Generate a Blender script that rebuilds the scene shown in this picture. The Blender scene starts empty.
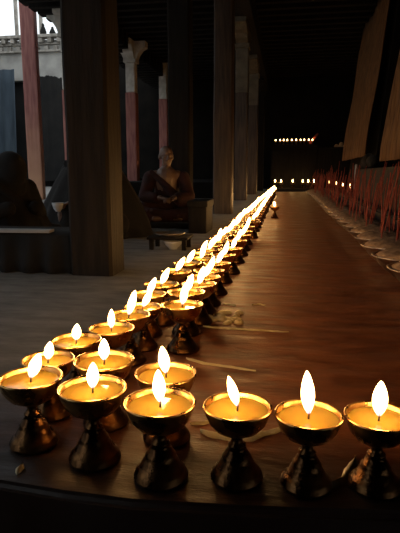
import bpy, bmesh, math, random
from mathutils import Vector, Matrix, noise
random.seed(7)
S = bpy.context.scene
COL = S.collection
R = math.radians
F, CX, CY, EYE = 520.0, 200.0, 266.5, 0.54
PITCH, YAW = R(10.09), R(9.45)

# ------------------------------------------------------------------ camera
cd = bpy.data.cameras.new('camera')
cam = bpy.data.objects.new('camera', cd)
COL.objects.link(cam)
cam.location = (0, 0, EYE)
cam.rotation_euler = (math.pi/2-PITCH, 0, YAW)
cd.sensor_width = 36
cd.sensor_fit = 'AUTO'
cd.lens = 36*F/533
cd.clip_start = 0.02
S.camera = cam
RM = cam.rotation_euler.to_matrix()
EYEV = Vector((0, 0, EYE))
FWD = RM @ Vector((0, 0, -1))

def ray(px, py):
    return RM @ Vector(((px-CX)/F, (CY-py)/F, -1))
def at(px, py, z=0.0):
    d = ray(px, py)
    return EYEV + d*((z-EYE)/d.z)
def atY(px, py, y):
    d = ray(px, py)
    return EYEV + d*(y/d.y)

# ------------------------------------------------------------------ materials
def nd(nt, t, loc=None, **kw):
    n = nt.nodes.new(t)
    for k, v in kw.items():
        setattr(n, k, v)
    return n
def mat(name, c1, c2=None, rough=.6, metal=0, scale=8, stretch=(1, 1, 1), bump=0, bscale=None, spec=.5, rvar=0, detail=6, lo=.35, hi=.65):
    m = bpy.data.materials.new(name)
    m.use_nodes = True
    nt = m.node_tree
    b = nt.nodes['Principled BSDF']
    b.inputs['Roughness'].default_value = rough
    b.inputs['Metallic'].default_value = metal
    b.inputs['Specular IOR Level'].default_value = spec
    c2 = c2 or c1
    tc = nd(nt, 'ShaderNodeTexCoord')
    mp = nd(nt, 'ShaderNodeMapping')
    mp.inputs['Scale'].default_value = stretch
    nt.links.new(tc.outputs['Object'], mp.inputs['Vector'])
    no = nd(nt, 'ShaderNodeTexNoise')
    no.inputs['Scale'].default_value = scale
    no.inputs['Detail'].default_value = detail
    nt.links.new(mp.outputs['Vector'], no.inputs['Vector'])
    cr = nd(nt, 'ShaderNodeValToRGB')
    cr.color_ramp.elements[0].position = lo
    cr.color_ramp.elements[1].position = hi
    cr.color_ramp.elements[0].color = (*c1, 1)
    cr.color_ramp.elements[1].color = (*c2, 1)
    nt.links.new(no.outputs['Fac'], cr.inputs['Fac'])
    nt.links.new(cr.outputs['Color'], b.inputs['Base Color'])
    if rvar:
        mr = nd(nt, 'ShaderNodeMapRange')
        mr.inputs['From Min'].default_value = .35
        mr.inputs['From Max'].default_value = .65
        mr.inputs['To Min'].default_value = rough-rvar
        mr.inputs['To Max'].default_value = rough+rvar
        nt.links.new(no.outputs['Fac'], mr.inputs['Value'])
        nt.links.new(mr.outputs['Result'], b.inputs['Roughness'])
    if bump:
        n2 = nd(nt, 'ShaderNodeTexNoise')
        n2.inputs['Scale'].default_value = bscale or scale*3
        n2.inputs['Detail'].default_value = 8
        nt.links.new(mp.outputs['Vector'], n2.inputs['Vector'])
        bp = nd(nt, 'ShaderNodeBump')
        bp.inputs['Strength'].default_value = bump
        bp.inputs['Distance'].default_value = .01
        nt.links.new(n2.outputs['Fac'], bp.inputs['Height'])
        nt.links.new(bp.outputs['Normal'], b.inputs['Normal'])
    return m

M = {}
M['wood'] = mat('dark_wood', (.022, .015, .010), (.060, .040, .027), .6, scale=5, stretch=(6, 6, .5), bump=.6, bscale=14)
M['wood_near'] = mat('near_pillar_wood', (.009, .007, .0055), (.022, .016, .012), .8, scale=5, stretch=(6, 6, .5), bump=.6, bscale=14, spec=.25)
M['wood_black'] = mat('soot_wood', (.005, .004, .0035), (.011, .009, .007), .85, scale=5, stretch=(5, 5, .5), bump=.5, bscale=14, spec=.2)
M['paint_grey'] = mat('worn_grey_green_paint', (.07, .062, .042), (.14, .12, .08), .6, scale=6, bump=.3)
M['white_paint'] = mat('whitewash', (.42, .40, .36), (.62, .6, .55), .8, scale=7, bump=.3)
M['red_paint'] = mat('worn_red_paint', (.22, .07, .06), (.36, .14, .11), .65, scale=4, stretch=(4, 4, .6), bump=.3)
M['red_post'] = None
M['ceil'] = mat('sooty_ceiling', (.005, .0045, .004), (.012, .010, .008), .9, scale=3, spec=.2)
M['black_wall'] = mat('sooty_wall', (.004, .0035, .003), (.009, .0075, .006), .95, scale=2, spec=.15)
M['facade'] = mat('plaster', (.30, .29, .27), (.46, .45, .42), .9, scale=1.6, bump=.4, bscale=6)
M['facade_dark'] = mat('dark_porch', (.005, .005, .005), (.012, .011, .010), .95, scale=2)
M['blue_cloth'] = mat('blue_cloth', (.022, .036, .052), (.045, .065, .085), .9, scale=1.5, stretch=(3, 3, .4))
M['stone_red'] = mat('red_frieze', (.22, .2, .17), (.4, .37, .33), .85, scale=6)
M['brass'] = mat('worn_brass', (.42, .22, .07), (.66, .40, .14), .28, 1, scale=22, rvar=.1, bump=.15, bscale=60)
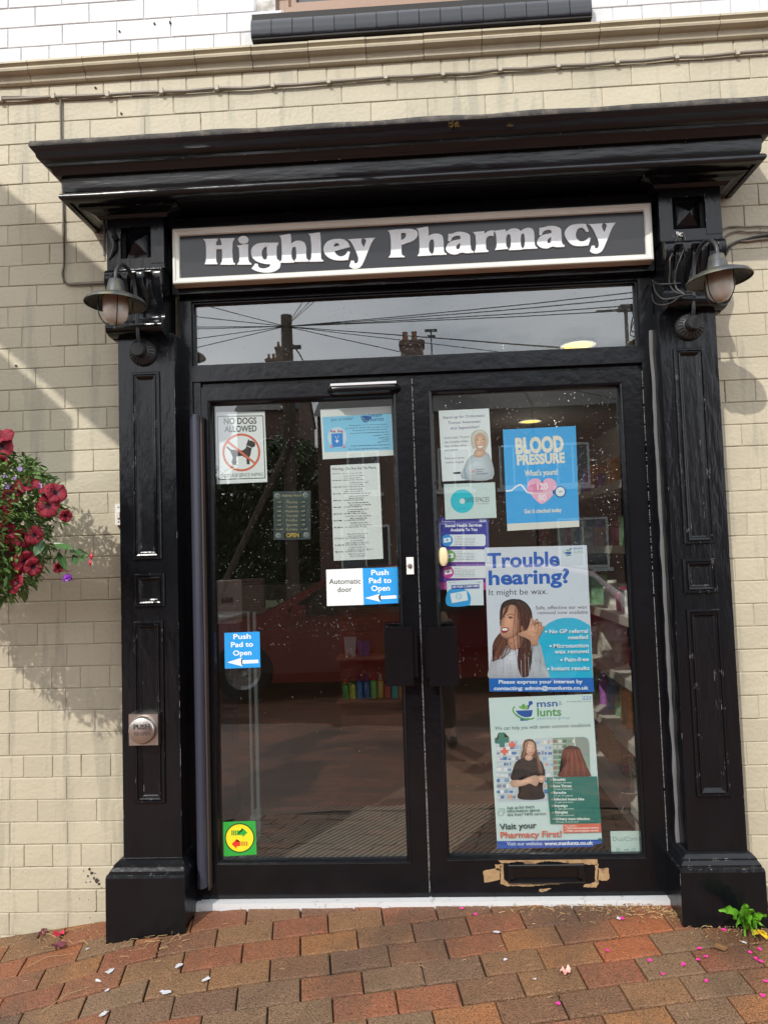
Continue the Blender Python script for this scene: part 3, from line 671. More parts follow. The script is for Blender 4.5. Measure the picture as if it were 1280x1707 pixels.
# ================================================================= printed sheets
FONT = None
TC = {}
def text_mesh(s, bold):
    key = (s, bold)
    if key not in TC:
        cu = bpy.data.curves.new('t', 'FONT'); cu.body = s; cu.size = 1; cu.resolution_u = 3; cu.offset = bold
        o = bpy.data.objects.new('t', cu); COL.objects.link(o); bpy.context.view_layer.update()
        me = bpy.data.meshes.new_from_object(o.evaluated_get(bpy.context.evaluated_depsgraph_get())); bpy.data.objects.remove(o); bpy.data.curves.remove(cu)
        vs = [(v.co.x, v.co.y) for v in me.vertices]; fs = [tuple(p.vertices) for p in me.polygons]; bpy.data.meshes.remove(me)
        x0 = min(v[0] for v in vs); x1 = max(v[0] for v in vs)
        TC[key] = ([((x - x0) / (x1 - x0), y / .645) for x, y in vs], fs)
    return TC[key]
class Art:
    """one printed sheet: paper and print as one mesh; positions are survey pixels mapped on to its plane"""
    def __init__(s, name, label, cat, y, org=(0, 0), sc=1.0, group=None, out=True, step=.000015):
        s.bm = NB(); s.mats = []; s.y = y; s.dy = 0.0; s.o = org; s.s = sc; s.a = (name, label, cat, group); s.step = step
    def px(s, x, y): return s.o[0] + x * s.s, s.o[1] + y * s.s
    def mi(s, col):
        m = flat(col) if not isinstance(col, bpy.types.Material) else col
        if m not in s.mats: s.mats.append(m)
        return s.mats.index(m)
    def paper(s, pts, col, th=.0006, curl=0):
        P = [P3(*s.px(*p), s.y) for p in pts]
        i = s.mi(col); f = [s.bm.verts.new(p) for p in P]; b = [s.bm.verts.new(p + Vector((0, th, 0))) for p in P]
        s.bm.faces.new(f).material_index = i; s.bm.faces.new(b[::-1]).material_index = i
        for k in range(len(P)):
            j = (k + 1) % len(P); s.bm.faces.new((f[k], b[k], b[j], f[j])).material_index = i
        s.dy = -s.step
    def raw(s, pts, col, faces=None):
        vs = []
        for p in pts:
            v = P3(*s.px(*p), s.y); v.y += s.dy; vs.append(s.bm.verts.new(v))
        i = s.mi(col)
        for f in (faces or [tuple(range(len(pts)))]):
            try: s.bm.faces.new([vs[k] for k in f]).material_index = i
            except ValueError: pass
        s.dy -= s.step
    def poly(s, pts, col, sm=False):
        if sm: pts = outline([tuple(p) for p in pts], 0, 0, 1, 4)
        s.raw(pts, col)
    def soft(s, pts, col, sm=True, dx=-.12, dy=-.15, k=.13, n=6):
        """a printed tone that runs from darker at the rim to lighter inside, like a photographic print"""
        P = outline([tuple(p) for p in pts], 0, 0, 1, 4); xs = [p[0] for p in P]; ys = [p[1] for p in P]
        cx, cy = sum(xs) / len(P), sum(ys) / len(P); wx, wy = max(xs) - min(xs), max(ys) - min(ys)
        c = tuple(int(col[i:i + 2], 16) for i in (0, 2, 4))
        for i in range(n):
            t = i / (n - 1); f = 1 - k + 1.6 * k * t; q_ = ''.join('%02x' % max(0, min(255, int(v * f))) for v in c)
            g = 1 - .78 * t; s.raw([(cx + (x - cx) * g + wx * dx * t * .35, cy + (y - cy) * g + wy * dy * t * .35) for x, y in P], q_)
    def strands(s, A, B, n, cols, seed=1, wd=2.4, bow=12):
        """hair strands running from segment A to segment B"""
        r = random.Random(seed)
        for i in range(n):
            t = r.random(); u = min(1, max(0, t + r.gauss(0, .08))); p = (A[0][0] + (A[1][0] - A[0][0]) * t, A[0][1] + (A[1][1] - A[0][1]) * t); e = (B[0][0] + (B[1][0] - B[0][0]) * u, B[0][1] + (B[1][1] - B[0][1]) * u)
            m = ((p[0] + e[0]) / 2 + r.gauss(0, bow), (p[1] + e[1]) / 2); s.line([p, m, e], wd * r.uniform(.6, 1.3), r.choice(cols), True)
    def ellipse(s, cx, cy, rx, ry=None, col='ffffff', n=36, clip=None):
        ry = ry or rx; pts = ell(cx, cy, rx, ry, n)
        if clip: pts = [(min(max(x, clip[0]), clip[2]), min(max(y, clip[1]), clip[3])) for x, y in pts]
        s.raw(pts, col)
    def ring(s, cx, cy, r, wd, col, n=48):
        o = ell(cx, cy, r + wd / 2, r + wd / 2, n); i_ = ell(cx, cy, r - wd / 2, r - wd / 2, n)
        s.raw(o + i_, col, [(k, (k + 1) % n, n + (k + 1) % n, n + k) for k in range(n)])
    def line(s, pts, wd, col, sm=False):
        if sm: pts = [(p.x, p.y) for p in spline([(a, b, 0) for a, b in pts], 6)]
        A = []; B = []
        for i, (x, y) in enumerate(pts):
            a = pts[max(0, i - 1)]; b = pts[min(len(pts) - 1, i + 1)]; dx, dy = b[0] - a[0], b[1] - a[1]; l_ = math.hypot(dx, dy) or 1
            A.append((x - dy / l_ * wd / 2, y + dx / l_ * wd / 2)); B.append((x + dy / l_ * wd / 2, y - dx / l_ * wd / 2))
        n = len(pts); s.raw(A + B, col, [(k, k + 1, n + k + 1, n + k) for k in range(n - 1)])
    def text(s, t, x0, y0, x1, y1, h, col, bold=0.0):
        vs, fs = text_mesh(t, bold); dx, dy = x1 - x0, y1 - y0; L_ = math.hypot(dx, dy); ux, uy = dx / L_, dy / L_
        s.raw([(x0 + dx * u + uy * v * h, y0 + dy * u - ux * v * h) for u, v in vs], col, fs)
    def scribble(s, x0, y0, x1, y1, wd, col, seed=0):
        r = random.Random(seed + int(x0 * 7 + y0 * 13)); x = 0.0; L_ = x1 - x0
        while x < L_ - 2:
            w_ = r.uniform(6, 22); e = min(L_, x + w_); f = lambda q_: y0 + (y1 - y0) * q_ / L_
            s.line([(x0 + x, f(x)), (x0 + e, f(e))], wd * r.uniform(.6, 1), col); x = e + r.uniform(3, 6)
    def done(s):
        bmesh.ops.triangulate(s.bm, faces=[f for f in s.bm.faces if len(f.verts) > 4], ngon_method='EAR_CLIP')
        c = Vector((0, 0, 0)); n = 0
        me = bpy.data.meshes.new(s.a[0])
        for v in s.bm.verts[:4]: pass
        cs = [v.co.copy() for v in s.bm.verts]; c = sum(cs, Vector()) / len(cs); c.y = s.y
        for v in s.bm.verts: v.co -= c
        s.bm.to_mesh(me); s.bm.free()
        for m in s.mats: me.materials.append(m)
        o = bpy.data.objects.new(s.a[0], me); COL.objects.link(o); o.location = c
        return tag(o, s.a[1], s.a[2], s.a[3])
IN = GY + .014           # just behind the glass
ON = GY - .0012          # stuck on the outside of the glass
K = 360 / 1280
def A1(*a, y=IN, **k): return Art(*a, y, (330, 660), K, **k)
def A2(*a, y=IN, **k): return Art(*a, y, (700, 660), K, **k)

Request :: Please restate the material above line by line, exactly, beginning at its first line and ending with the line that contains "PITCH, YAW = R(10.09), R(9.45)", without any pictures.

Response to the exercise ::
Generate a Blender script that rebuilds the scene shown in this picture. The Blender scene starts empty.
import bpy, bmesh, math, random
from mathutils import Vector, Matrix, noise
random.seed(7)
S = bpy.context.scene
COL = S.collection
R = math.radians
F, CX, CY, EYE = 520.0, 200.0, 266.5, 0.54
PITCH, YAW = R(10.09), R(9.45)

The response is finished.